In announcing its October 21 Orders, the CFPB publicly released a sample order representing the actual orders sent to the six technology firms. The language used in the sample order maintained the firewall between its market monitoring and enforcement activities, stating in relevant part:

This is a market-monitoring order issued under Section 1022(c)(1) & (4) of the Dodd-Frank Act… It is not a supervisory order …, nor is it being issued under section 1052 of the Dodd-Frank Act.

By contrast, the sample order released in connection with CFPB’s announcement of the December 16 Orders to the five BNPL providers lacks the language acknowledging that the order is not being issued under Section 1052, and only states in relevant part:

This is a market-monitoring order issued under Section 1022(c)(1) & (4) of the Dodd-Frank Act… It is not a supervisory order.

Also, the December 16 sample order contains new language not present in the October 21 sample order, stating:

The Bureau reserves the right to use the information for any purpose permitted by law.

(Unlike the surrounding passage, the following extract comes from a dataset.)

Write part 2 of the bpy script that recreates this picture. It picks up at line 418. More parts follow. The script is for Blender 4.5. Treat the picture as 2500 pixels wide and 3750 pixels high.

Read together, these two changes suggest that the CFPB intends to remove the firewall between its market monitoring and enforcement functions and could use the information collected from the BNPL providers pursuant to the December 16 Orders to build enforcement cases. If so, this development could be considered an attempted end-run around the procedural safeguards established by Congress in Section 1052 of the Dodd-Frank Act. The CFPB can, if it wishes, provide express procedural safeguards within the orders that are equivalent to the types provided in Section 1052 or by agencies like the FTC in similar circumstances, but it has elected not to do so at this time. Recipients of future 1022(c)(4) orders should be mindful of this development in their responses to the CFPB.